● **WHAT YOU SHOULD DO**: Print them exactly: the lines from the beginning of the entries below through the line that contains "PI = math.pi", and only those, with the pictures left out.

● **SUPPLIED DATA**:
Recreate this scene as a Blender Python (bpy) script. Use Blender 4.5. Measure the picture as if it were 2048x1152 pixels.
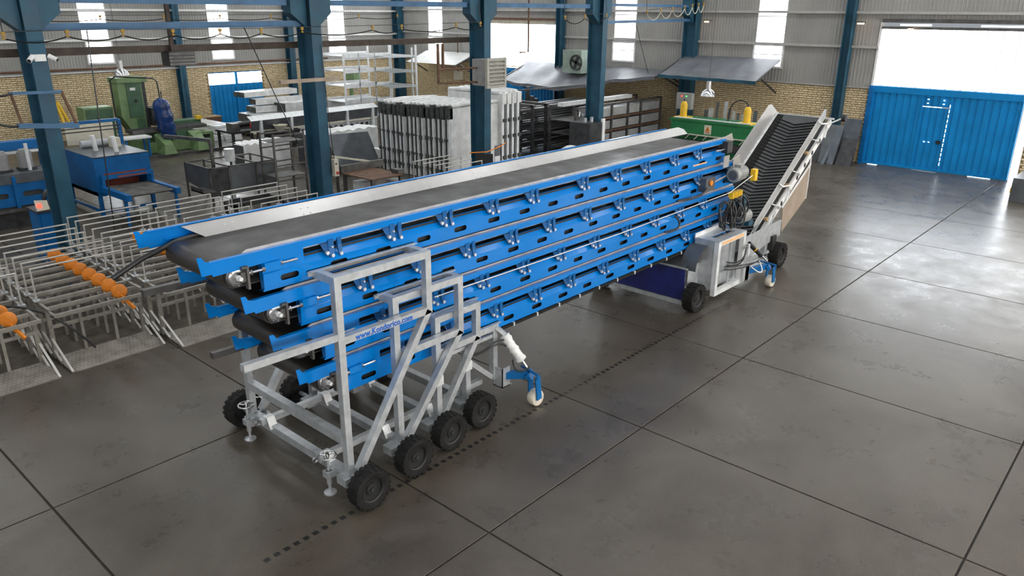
import bpy, math, random
from mathutils import Vector, Matrix
for _o in list(bpy.data.objects): bpy.data.objects.remove(_o)
random.seed(7)
SC = bpy.context.scene
COL = SC.collection
PI = math.pi

# ------------------------------------------------------------------ camera
def setup_camera():
    pitch, roll, yaw = math.radians(19.943), math.radians(0.388), math.radians(41.762)
    fwd = Vector((math.cos(yaw)*math.cos(pitch), math.sin(yaw)*math.cos(pitch), -math.sin(pitch)))
    right = Vector((math.sin(yaw), -math.cos(yaw), 0)); up = right.cross(fwd)
    r2 = right*math.cos(roll)+up*math.sin(roll); u2 = -right*math.sin(roll)+up*math.cos(roll)
    m = Matrix((r2, u2, -fwd)).transposed().to_4x4()
    m.translation = Vector((-4.97, -8.67, 5.30))
    cd = bpy.data.cameras.new('camera'); cd.sensor_width = 36.0; cd.lens = 36*1531.08/2048
    cd.clip_end = 300
    co = bpy.data.objects.new('camera', cd); co.matrix_world = m; COL.objects.link(co); SC.camera = co
setup_camera()

# ------------------------------------------------------------------ light
W = bpy.data.worlds.new('overcast_sky'); SC.world = W; W.use_nodes = True
_bg = W.node_tree.nodes['Background']; _bg.inputs[0].default_value = (0.86, 0.93, 1.0, 1); _bg.inputs[1].default_value = 0.35
WINDOW_STRENGTH = 8.0; SKYLIGHT_STRENGTH = 6.0
vs = SC.view_settings
vs.view_transform = 'Standard'; vs.look = 'None'; vs.gamma = 1.0; vs.use_curve_mapping = False
vs.exposure = 0.12

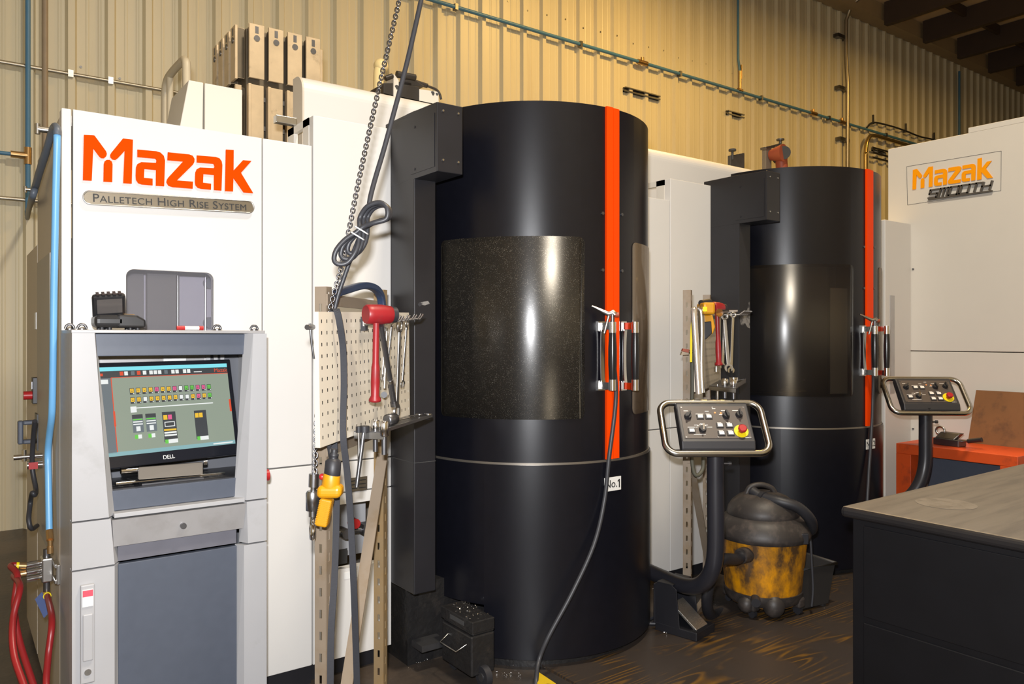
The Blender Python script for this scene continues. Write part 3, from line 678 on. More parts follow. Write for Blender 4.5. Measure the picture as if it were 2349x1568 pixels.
    if dx: MB().arc(CXY.x, CXY.y, RC-.09, RC-.08, math.radians(245), math.radians(259), 1.17, 1.93, 6).build('inner_cover', mat('pale_inner_cover', (.85, .78, .72), .5), S)
    else: MB().arc(CXY.x, CXY.y, RC-.09, RC-.08, math.radians(192), math.radians(203), 1.7, 2.0, 6).build('inner_cover', mat('grey_inner_cover', (.35, .34, .31), .5), S)
    MB().box(2.3, 3.25, .9, 2.95, 3.66, 1.0).cyl((2.62, 3.45, .95), (2.62, 3.45, 1.2), .18).build('pallet_table', DSTEEL, S)
    # base frame under the station
    MB().box(1.80, 3.32, .0, 3.25, 3.7, .39).build('station_base', SOOT, S)
    MB().box(XS+.06, 3.20, .1, 1.95, 3.30, .13).build('base_rail', DSTEEL, S)
    # number label
    f_ = phi(1404, RC+.012); z_ = zc(1404, 1109, RC+.012); n_ = V((math.cos(f_), math.sin(f_), 0)); tx = V((-math.sin(f_), math.cos(f_), 0)); c_ = V((CXY.x, CXY.y, z_))+n_*(RC+.0165)
    lb = MB().obox(c_, tx*.056, V((0,0,.034)), n_*.0015).build('number_label', LABEL, S, .001)
    mb = MB(); fl_m = frame(c_+n_*.002-tx*.012 if num == '1' else c_+n_*.002, tx, (0,0,1)); text(mb, 'No.' if num == '1' else 'No.'+num, .054, fl_m, .0016)
    if num == '1':
        o_ = c_+n_*.0015+tx*.036; q_ = lambda x_, y_: o_+tx*x_+V((0,0,y_))
        mb.prism([q_(.004,-.021), q_(.011,-.021), q_(.011,.021), q_(.006,.021), q_(-.004,.013), q_(-.004,.007), q_(.004,.011)], n_*.001)
    MB.build(mb, 'label_lettering', INK, lb).matrix_parent_inverse = Matrix()
    # handles
    def handle(pxb, pxg, steel, lab):
        fb = phi(pxb); nb = V((math.cos(fb), math.sin(fb), 0)); pb = V((CXY.x, CXY.y, 0))+nb*RC
        q2, _ = cyl_hit(pxg, RC+.085); pg = V((q2.x, q2.y, 0)); _, tt = cyl_hit(pxg, RC+.085)
        zz = lambda py: EYE-(py-HZ)/FPX*tt
        zT, zTi, zBi, zB = zz(738), zz(763), zz(870), zz(895)
        root = MB()
        tn = V((-nb.y, nb.x, 0))
        pts = [pg+V((0,0,zT-.012)), pb+nb*.04+V((0,0,zT-.014)), pb+nb*.018+V((0,0,zT-.04)), pb+nb*.012+V((0,0,(zT+zB)/2)), pb+nb*.018+V((0,0,zB+.04)), pb+nb*.04+V((0,0,zB+.014)), pg+V((0,0,zB+.012))]
        root.band(catmull(pts, 7), .020, .008, tn)
        for z_ in (zT-.02, zB+.02): root.bar(pb-nb*.003+V((0,0,z_)), pg+V((0,0,z_)), .024, .034).obox(pb+nb*.004+V((0,0,z_)), tn*.022, V((0,0,.024)), nb*.006)
        h = root.build('door_handle', steel, S)
        mb = MB().lathe([(.0165, zBi), (.017, zBi+.005), (.0205, (zBi*2+zTi)/3), (.0205, (zBi+2*zTi)/3), (.017, zTi-.005), (.0165, zTi)], pg)
        mb.build('hand_grip', GRIP, h).matrix_parent_inverse = Matrix()
        mb = MB().cyl(pg+V((0,0,zTi)), pg+V((0,0,zT)), .0185).cyl(pg+V((0,0,zB)), pg+V((0,0,zBi)), .0185)
        mb.build('end_ferrule', CHROME, h).matrix_parent_inverse = Matrix()
        return pg, zT
    pg, zT = handle(1378, 1405, STEEL, 'l'); handle(1428, 1457, CHROME, 'r')
    if dx: S.location = V(S.location)+V((dx, 0, 0))
    return pg+V((dx, 0, 0)), zT
pg1, zh = station('1', 0, 'round black machine door with orange stripes and a chip-spattered window, labelled No.1', PANE1)
pg2, _ = station('2', DX, 'second round black machine door with orange stripes, behind the shop vacuum', PANE2)
# ------------------------------------------------------------------ air guns with hoses on the door handles
def air_gun(pg, zt, pts, lab1):
    t = thing('air_gun', lab1, 'air gun', (pg.x, pg.y, zt))
    L_ = -RGT
    b = V((pg.x, pg.y, zt+.035))
    MB().tube([b-L_*.012+V((0,0,.0)), b+V((0,0,.012)), b+L_*.02+V((0,0,.004)), b+L_*.085+V((0,0,.036)), b+L_*.10+V((0,0,.042))], [.014, .015, .012, .006, .005], 10).build('gun_body', STEEL, t)
    MB().tube([b+L_*.018+V((0,0,-.005)), b+L_*.04+V((0,0,-.09))], [.007, .006], 8).build('gun_trigger', STEEL, t)
    MB().tube([b+V((0,0,.01)), b+V((0,0,-.036))], .010, 10).build('gun_neck', DSTEEL, t)
    MB().cyl(b-L_*.03+V((0,0,.0)), b-L_*.012, .012, n=8).build('gun_fitting', RUSTV, t)
    MB().tube(catmull([b+V((0,0,-.03))+FWD*.014]+pts, 6), .0105, 10).build('air_hose', CABLE, t)
    return t
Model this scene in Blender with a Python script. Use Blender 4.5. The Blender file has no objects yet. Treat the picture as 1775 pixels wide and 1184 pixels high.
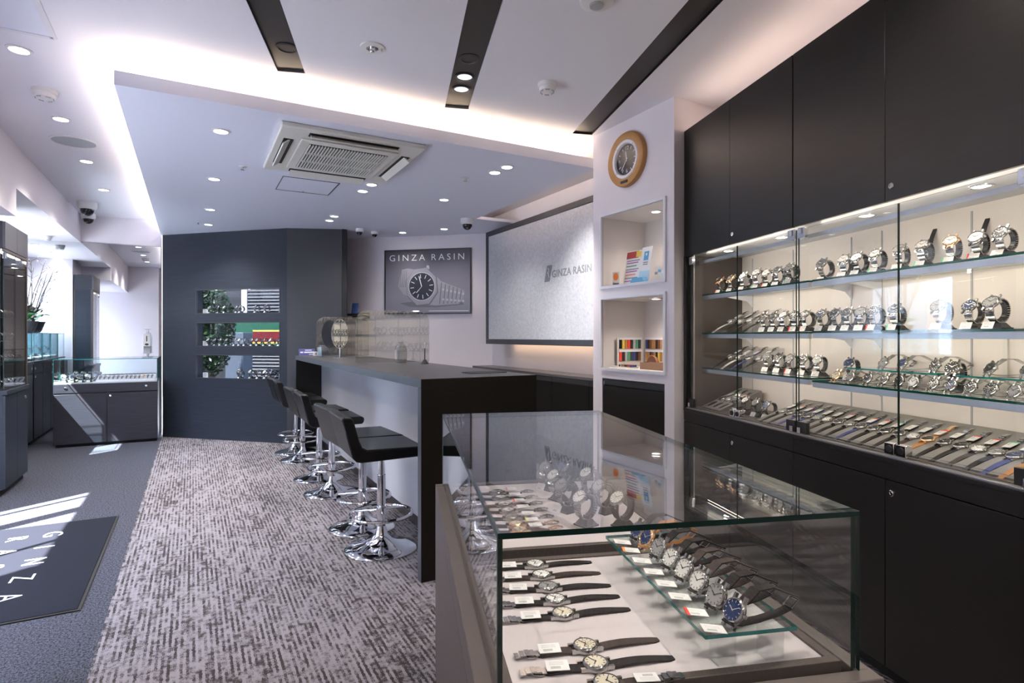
import bpy, bmesh, math, random
from mathutils import Vector, Matrix
random.seed(7)
R = math.radians
SC = bpy.context.scene
COL = SC.collection

# ---------------------------------------------------------------- camera
CAM_H = 1.21
cam_d = bpy.data.cameras.new('camera'); cam = bpy.data.objects.new('camera', cam_d); COL.objects.link(cam)
cam.location = (0, 0, CAM_H); cam.rotation_euler = (R(90), 0, 0)
cam_d.sensor_fit = 'HORIZONTAL'; cam_d.sensor_width = 36.0
cam_d.lens = 36.0 * 1000 / 1775
cam_d.shift_x = 0.0; cam_d.shift_y = -9 / 1775
cam_d.clip_start = 0.02
SC.camera = cam
# ---------------------------------------------------------------- world, sun, exposure
W = bpy.data.worlds.new('sky'); SC.world = W; W.use_nodes = True
bg = W.node_tree.nodes['Background']; bg.inputs[0].default_value = (0.68, 0.79, 1.0, 1); bg.inputs[1].default_value = 13.0
sun_d = bpy.data.lights.new('sun', 'SUN'); sun = bpy.data.objects.new('sun', sun_d); COL.objects.link(sun)
sun_d.energy = 42.0; sun_d.angle = R(0.6); sun_d.color = (1.0, 0.97, 0.92)
sun.rotation_euler = Vector((0.434, 0.90, -1.227)).to_track_quat('-Z', 'Y').to_euler()
SC.view_settings.view_transform = 'Standard'; SC.view_settings.look = 'None'
SC.view_settings.gamma = 1.0; SC.view_settings.use_curve_mapping = False
SC.view_settings.exposure = 0.95
SC.cycles.max_bounces = 10; SC.cycles.diffuse_bounces = 4; SC.cycles.glossy_bounces = 5
SC.cycles.transmission_bounces = 6; SC.cycles.transparent_max_bounces = 32
SC.cycles.sample_clamp_indirect = 6.0; SC.cycles.caustics_reflective = False; SC.cycles.caustics_refractive = False
DOWN_W = 34.0      # watts of each recessed spot
COVE = 10.5        # emission of the cove strips
LED = 9.0         # emission of the cabinet strips

# ---------------------------------------------------------------- frames: B follows the counter, A the wall cabinet, C the near showcase
FB, FA, FC = R(28.99), R(11.42), R(10.37)
def wB(n, s, z=0.0): return Vector((n*math.cos(FB) - s*math.sin(FB), n*math.sin(FB) + s*math.cos(FB), z))
def wA(n, s, z=0.0): return Vector((n*math.cos(FA) - s*math.sin(FA), n*math.sin(FA) + s*math.cos(FA), z))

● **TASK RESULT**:
Recreate this scene as a Blender Python (bpy) script. Use Blender 4.5. Measure the picture as if it were 2048x1152 pixels.
import bpy, math, random
from mathutils import Vector, Matrix
for _o in list(bpy.data.objects): bpy.data.objects.remove(_o)
random.seed(7)
SC = bpy.context.scene
COL = SC.collection
PI = math.pi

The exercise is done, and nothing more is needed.